One other thing that I didn’t include in the last post, which was about distinguishing smart people from crazy people. It’s kinda relevant but kinda tangential.
In online engineering spaces, you’ll run into a lot of takes that aren’t heterodox at all, but people certainly think they are. They happen to be really defensible.
Design patterns are pretty trash.
Regexes are never the right answer.
Data-Oriented Design is better than Object-Oriented Programming.
C++ is overcomplicated.
The imaginary person who disagrees is someone in the workplace or someone who works for a college. I’ll admit that sure, some of the opposed takes (“C++ is great,” “design patterns rock”) have a little cachet there.
There are also online spaces with a pretty hardcore, “get good” attitude which seem to try to peer pressure people into using technologies that will make them miserable, and some of the opposed takes are popular there. A lot of people with Linus-y attitudes will try to judo you into doing all your game dev in C++ — ignoring that Linus Torvalds hates C++.
(Generally, malicious people who have a lot of C++ experience seem to like getting newbies using C++ so they can flaunt their status and berate the newbies for not knowing what they’re doing.)
But we’re not in those spaces, mostly. We’re in mostly supportive and extremely Full Stack Web Developer-y spaces, like Twitter and Hacker News. In those spaces, most people are not defending design patterns or C++, and they will speak out in a mealymouthed way against overuse of regex and OOP. (Likely they’ll give a little bit of lip service to functional programming without ever having used a functional programming language.)
Your best shot at figuring out if someone holds the anti-strawman, faux-contrarian takes I originally listed is to find out how much they know about the hard part of the relevant problem:
- ask about obscure design patterns like Flyweight. (Or anything other than Factory)
- ask about DFAs, or broadly, the performance of regex alternatives
- ask them about ECS, then ask what representation of Component they like
- ask them for an original, short, syntactically-correct example of a C++ problem (or ask them to explain C++ casts)
You can also ask:
- have you used C++ in production?
- do you use regexes?
(The answers to these two questions will be highly incriminating for opposite reasons. They are, respectively: “obviously, no” and “obviously, yes.”)
The underlying idea here: saying “X is shit” is pretty easy for people to get away with because they’re not really making an assertion you have to demonstrate.

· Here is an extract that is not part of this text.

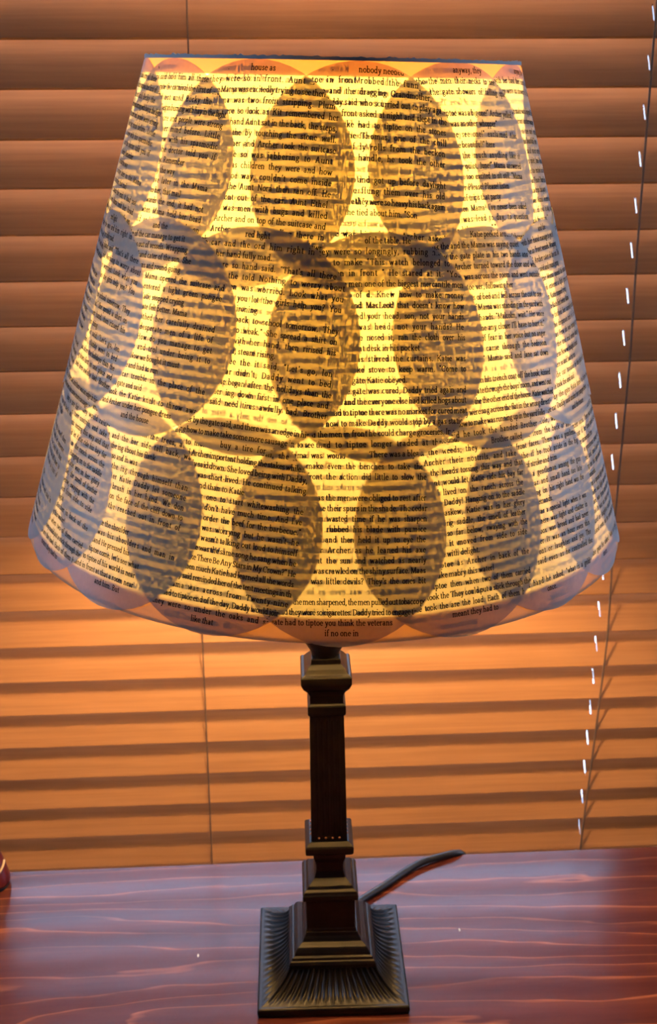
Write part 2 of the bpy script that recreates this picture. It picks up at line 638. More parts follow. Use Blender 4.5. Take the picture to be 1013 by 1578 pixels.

If you want to figure out who the sharp ones are, you want to bait them into making and then proving specific claims. The crazy ones and the ones who are just trying to make a name for themselves will fail and recuse themselves, respectively — although there’s some overlap between the groups.
After you’ve done that, you have another good shot, which is to say: “Why are you talking about that? No one was talking about that before you came in here.” Chances are, if you feel like someone changed the topic just to beef about something they feel knowledgeable about, you are correct.
Whether they’re doing it to mislead you is a completely separate topic, but you can gather a little evidence by looking at how they react to a meek request for clarification.
As for whether it’s bad for people to do this — well, I think it’s a strong sign that people are young, and they’ll grow out of it. But I think fake expertise is pretty much always bad, and I think a subset of the people who believe this stuff will sink into it pretty hard later.
That subset? Well, I think people who are not that good at something usually reach a phase where they think having right opinions about the thing means they’re competent, which is wrong — you have to look at results for that.
If all you care about is being right, though — well, these are issues where it’s really easy to be right without knowing anything! And that’s easy. So you’re likely to keep pursuing that, and you’re likely to spend energy you could have spent developing real knowledge, like a hummingbird that’s addicted to saccharine and just gets leaner.
It’s not like it’s my place to shake those people loose, but I do try to avoid them.
One other note: you’ll often see people refuse to state a stance on these issues. Not stating an opinion on an issue you know nothing about is a soft tell for competence, but if someone’s a neutral bystander on every issue, including issues they have a strong reason to have an opinion about, consider that they might be doing it as a social strategy.
For instance, a friend of mine is the author of a C++ compiler and rarely unsolicitedly opines on C++ — except when he’s alone, because when he’s alone he’s extremely critical of it. In rooms where other people start it, he’s willing to be the C++ apologist or the C++ critic depending which way the wind is blowing. I think that’s a little cynical but I kind of respect it.
By the way — I believe these tendencies exist in other professions, but it takes deeper field-specific knowledge to sniff out this kind of person so I can only provide test statements for programmers.